Rents have shot up from a dollar or two per square foot in 1989 to around $8 — with some spaces going for as much as $12 a square foot, prices that are second only to those of Rodeo Drive in Beverly Hills. In fact, space is such a precious commodity that one tenant was reportedly offered $300,000 to vacate the premises so another store could move in.

"It has gone from where there was very little interest to where it is a premier location to open new concepts and flagship stores on the West Coast," said Robert O. York, partner in the Fransen Co. of Santa Monica, a consulting firm hired to help lure businesses to the Promenade.
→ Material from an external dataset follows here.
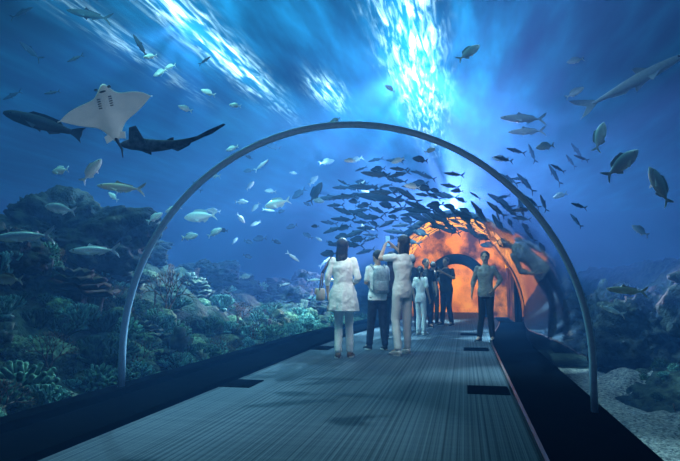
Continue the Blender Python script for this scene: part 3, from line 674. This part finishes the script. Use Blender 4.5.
    for i in (0, 1):
        q = -1 if i == 0 else 1; bm = bmesh.new(); base = an[i] - Vector((0, 0, .085)); rs = []
        for y, hw, ht in ((-.055, .02, .05), (-.04, .036, .075), (0, .040, .088), (.05, .042, .07), (.11, .048, .052), (.16, .042, .04), (.185, .02, .025)):
            c_ = base + Vector((q * y * .12, y, ht / 2)); rs.append(ering(c_, hw, ht / 2, 14, Vector((1, 0, 0)), Vector((0, 0, 1)), .75))
        loft(bm, rs); so = link('shoe', bm, shoe, root)
        bm = bmesh.new(); loft(bm, [ering(base + Vector((q * .008, .065, z)), .047, .125, 18, e=.8) for z in (0, .016)]); link('sole', bm, M_shoe, so, False)
    return root
def worldof(root, v):
    M = Matrix.Translation(root.location) @ Matrix.Rotation(root.rotation_euler.z, 4, 'Z') @ Matrix.Diagonal((*root.scale, 1)); return M @ Vector(v)
w1 = person('woman with long dark hair in a white tunic and white trousers, back turned', 343, 357, 1.68, R(6), M_white, M_white, M_brown, hem=.66, flare=.17, sleeve=1.35, loose=1.12, hair=M_hair, head=(R(-15), 0), el=((-.22, -.02, 1.13), (.22, -.03, 1.13)), wr=((-.23, .09, .93), (.12, .17, 1.02)), legr=.88, kn=((-.065, .03, .49), (.085, .05, .49)), an=((-.065, -.06, .085), (.095, .04, .085)))
w2 = person('short visitor in white T-shirt and dark jeans with a pale backpack', 378, 349, 1.58, R(28), M_white, M_jean, M_blk, hairstyle='short', head=(R(20), R(8)), sleeve=.75, loose=1.1, el=((-.20, .04, 1.14), (.20, .05, 1.14)), wr=((-.10, .24, 1.18), (.10, .25, 1.2)), legr=1.0, an=((-.14, .05, .085), (.10, -.08, .085)), kn=((-.10, .06, .49), (.09, 0, .49)), slim=.92)
w3 = person('woman raising a phone with both arms, pale grey top and trousers', 403, 354, 1.76, R(38), M_lgrey, M_lgrey, M_shoe, hairstyle='long', head=(R(5), R(14)), sleeve=.6, loose=1.05, lean=(0, -.06), el=((-.25, .20, 1.37), (.25, .18, 1.36)), wr=((-.09, .34, 1.56), (.09, .34, 1.55)), palmn=((1, .3, 0), (-1, .3, 0)), kn=((-.09, .05, .49), (.10, .04, .49)), an=((-.14, -.10, .085), (.13, .08, .085)))
w4 = person('child in white top and pale trousers standing behind the woman with raised arms', 421, 334, 1.42, R(-30), M_white, M_lgrey, M_shoe, hairstyle='tail', sleeve=.7, head=(R(20), 0))
w5 = person('man in black shirt and dark trousers filming at the mouth of the orange vault', 447, 325, 1.74, R(150), M_blk, M_jean, M_blk, hairstyle='short', skin=M_sk2, sleeve=.7, loose=1.1, el=((-.27, .08, 1.18), (.27, .08, 1.18)), wr=((-.1, .3, 1.32), (.1, .3, 1.32)), palmn=((1, 0, 0), (-1, 0, 0)), an=((-.14, 0, .085), (.14, 0, .085)), slim=1.0, legr=1.0)
w6 = person('visitor in dark clothes half hidden beside the filming man', 434, 323.5, 1.66, R(-20), M_blk, M_blk, M_blk, hairstyle='short', sleeve=1.6)
w7 = person('woman in taupe top and dark trousers by the right wall facing the viewer', 487, 341, 1.64, R(165), M_olive, M_blk, M_blk, hairstyle='bun', hair=M_hair, sleeve=1.45, loose=1.1, el=((-.27, -.06, 1.16), (.24, -.02, 1.13)), wr=((-.18, .12, .98), (.25, .06, .92)), palmn=((1, 0, 0), (-1, 0, 0)), an=((-.11, 0, .085), (.13, .05, .085)), head=(R(10), R(-3)))
w8 = person('small far figure in brownish clothes beyond the end doorway', 463, 311, 1.5, R(180), M_beige, M_beige, M_brown, hairstyle='long', sleeve=1.5)
w9 = person('dark haired visitor in plum top between the short visitor and the raised arms', 391, 337, 1.68, R(15), M_plum, M_blk, M_blk, hairstyle='long', sleeve=1.4, head=(R(25), R(6)))
w10 = person('visitor in dark jacket seen past the right shoulder of the woman with raised arms', 413, 330, 1.7, R(10), M_blk, M_jean, M_blk, hairstyle='short', sleeve=1.8, loose=1.15, head=(R(-20), R(6)))
w11 = person('visitor in dark grey top standing behind the child in the white top', 427, 327, 1.68, R(-160), M_blk, M_jean, M_blk, hairstyle='short', hair=M_hairb, sleeve=.8, loose=1.1, head=(R(20), 0))
# held and worn things
def camphone(pt, rz, s, nm, label, cat):
    root = empty(nm, pt, rz); tag(root, label, cat)
    bm = bmesh.new(); box(bm, -.04 * s, .04 * s, -.005, .005, -.078 * s, .078 * s); bmesh.ops.bevel(bm, geom=bm.edges[:], offset=.003, segments=2, affect='EDGES'); link('case', bm, M_phone, root)
    bm = bmesh.new(); box(bm, -.036 * s, .036 * s, -.0065, -.005, -.072 * s, .072 * s); link('screen', bm, M_screen, root, False)
camphone(worldof(w3, (0, .405, 1.65)), R(38), 1.1, 'phone', 'phone held up by the woman with raised arms', 'phone')
camphone(worldof(w5, (0, .38, 1.37)), R(150), 1.1, 'phone', 'phone held at chest by the man in black', 'phone')
def bag(root_p, at, label, m, w_=.22, h_=.17, d_=.06):
    r = empty('handbag', worldof(root_p, at), root_p.rotation_euler.z); tag(r, label, 'bag')
    bm = bmesh.new(); loft(bm, [ering((0, 0, z), d_ * k, w_ / 2 * k, 16, e=.5) for z, k in ((-h_ / 2, .9), (-h_ / 2 + .02, 1), (h_ / 2 - .03, .95), (h_ / 2, .8))]); link('pouch', bm, m, r)
    bm = bmesh.new(); slab(bm, [(-d_ - .006, -w_ / 2 * .9, h_ / 2), (-d_ - .006, w_ / 2 * .9, h_ / 2), (-d_ - .01, w_ / 2 * .8, 0), (-d_ - .01, -w_ / 2 * .8, 0)], (1, 0, 0), .008); link('flap', bm, m, r, False)
    bm = bmesh.new(); pts = [Vector((0, -w_ / 2, h_ / 2 - .02)), Vector((.03, -.10, .3)), Vector((.15, -.03, .53)), Vector((.15, .03, .53)), Vector((.03, .08, .3)), Vector((0, w_ / 2, h_ / 2 - .02))]
    for a, b in zip(pts, pts[1:]): seg(bm, a, b, .009, .009, 8)
    link('strap', bm, M_brown, r)['label'] = 'thin brown strap'
bag(w1, (-.32, -.04, .90), 'small cream shoulder bag hanging at the left hip of the woman in white', M_cream)
def backpack(root_p, m, label):
    r = empty('backpack', worldof(root_p, (0, -.125, 1.17)), root_p.rotation_euler.z); tag(r, label, 'backpack')
    bm = bmesh.new(); loft(bm, [ering((0, -.04, z), .13 * k, .075 * k, 20, e=.6) for z, k in ((-.2, .8), (-.18, 1), (.08, 1), (.17, .85), (.2, .5))]); link('pack', bm, m, r)
    bm = bmesh.new(); loft(bm, [ering((0, -.12, z), .10 * k, .03 * k, 16, e=.6) for z, k in ((-.16, .85), (-.14, 1), (-.02, 1), (.0, .8))]); link('front_pocket', bm, m, r)
    for s in (-1, 1):
        bm = bmesh.new(); pts = [Vector((s * .09, .02, .17)), Vector((s * .11, .10, .26)), Vector((s * .11, .21, .22)), Vector((s * .12, .24, .08)), Vector((s * .14, .17, -.08)), Vector((s * .12, .04, -.16))]
        for a, b in zip(pts, pts[1:]): seg(bm, a, b, .016, .016, 8)
        link('shoulder_strap', bm, m, r)
backpack(w2, M_grey, 'pale backpack worn by the short visitor in dark jeans')

# ------------------------------------------------------------ lights
def area(name, loc, tgt, sx, sy, e, c):
    l = bpy.data.lights.new(name, 'AREA'); l.shape = 'RECTANGLE'; l.size = sx; l.size_y = sy; l.energy = e; l.color = c
    o = bpy.data.objects.new(name, l); col.objects.link(o); o.location = loc
    o.rotation_euler = (Vector(tgt) - Vector(loc)).to_track_quat('-Z', 'Y').to_euler(); return o
area('skylight', (-1, 12.5, 6.3), (-1, 12.5, 0), 3.0, 8, 330, (.44, .72, 1))
area('left_fill', (-4.4, 6.4, 6.2), (-4.0, 6.8, 0), 2.0, 3.5, 220, (.32, .98, .85))  # added fill, brightens the ray and fish on the left
area('reef_fill', (-4.4, 12.5, 5.0), (-4.8, 13.0, 0), 1.5, 5, 140, (.42, 1, .85))  # added fill to lift the corals behind the arch
area('right_fill', (3.0, 6.0, 6.2), (2.6, 6.5, 0), 2, 3, 50, (.35, .85, .95))  # extra fill added over the right side of the tank
area('walkway_fill', (-1.0, 7.6, 2.35), (-1.0, 9.4, 0.9), 1.6, .4, 23, (.95, .97, 1))  # unseen fill added inside the tunnel to brighten the visitors
area('arch_fill', (-1.0, 3.2, 1.2), (-1.2, 5.2, 1.9), 1.6, .3, 7, (.6, .8, 1))  # added on the camera side to make the steel ring paler
def spot(name, loc, tgt, e, c, ang, rays=True, sc=6.0, soft=.05):
    l = bpy.data.lights.new(name, 'SPOT'); l.energy = e; l.color = c; l.spot_size = R(ang); l.spot_blend = .5; l.shadow_soft_size = soft
    o = bpy.data.objects.new(name, l); col.objects.link(o); o.location = loc
    o.rotation_euler = (Vector(tgt) - Vector(loc)).to_track_quat('-Z', 'Y').to_euler()
    if rays:
        l.use_nodes = True; nt = l.node_tree; N = nt.nodes; L = nt.links; em = N['Emission']
        g_ = N.new('ShaderNodeNewGeometry'); nz = N.new('ShaderNodeTexNoise'); nz.inputs['Scale'].default_value = sc; nz.inputs['Detail'].default_value = 1.5; L.new(g_.outputs['Incoming'], nz.inputs['Vector'])
        mr = N.new('ShaderNodeMapRange'); mr.inputs['From Min'].default_value = .48; mr.inputs['From Max'].default_value = .62; mr.inputs['To Max'].default_value = 4; mr.inputs['To Min'].default_value = .02; L.new(nz.outputs['Fac'], mr.inputs['Value']); L.new(mr.outputs[0], em.inputs['Strength'])
    return o
spot('shaft_spot_far', (-.4, 22, 3.9), (-.6, 12, 6.2), 7000, (.74, .64, 1), 150, sc=4)  # added hidden source in mid-water, fans out the light shafts
spot('sun_shafts_top', (-1.1, 14.5, 6.4), (-1.2, 13, 0), 3700, (.40, .78, 1), 150, sc=3.2)
spot('sun_shafts_left', (-5.5, 11, 6.4), (-5.0, 9, 0), 700, (.3, .75, 1), 120, sc=4)
spot('ray_fill', (-1.5, 1.6, 2.1), tuple(rp_), 65, (.75, .95, 1), 26, rays=False)  # added spot that picks out the belly of the ray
These businesses included a number of national companies that turned the Promenade into a launching pad for retail chains and new retail concepts.

The success has drawn some two-dozen major retailers to the bustling strip, where the marquee presence in front of millions of strollers a year is perhaps as valuable as the retail dollars they bring in. The chains include the Gap, Banana Republic, Guess, Urban Outfitters, Barnes & Noble, Borders, Rockport and J. Crew. Some foreign companies, such as Adidas and Puma, have chosen the Promenade for their first U.S. stores.

The success of the chains has helped some independents — such as Puzzle Zoo and Undercover — which have cashed in on the boom. It took Undercover owner Adam Shaffer one visit to decide to open shop on the Promenade in 1993. "I came on a Friday night," said Shaffer, whose store sells high-end women’s apparel. "I never saw so many people in one place except for Disney World." Shaffer sold his business on the East Coast and headed west.

Now, he would like to see other high-end stores follow suit. And while he acknowledges that the larger stores are turning the strip into a more mainstream street, he believes the chains also have helped add luster to the strip. "The image of the Promenade has come far from where it was five years ago," Shaffer said.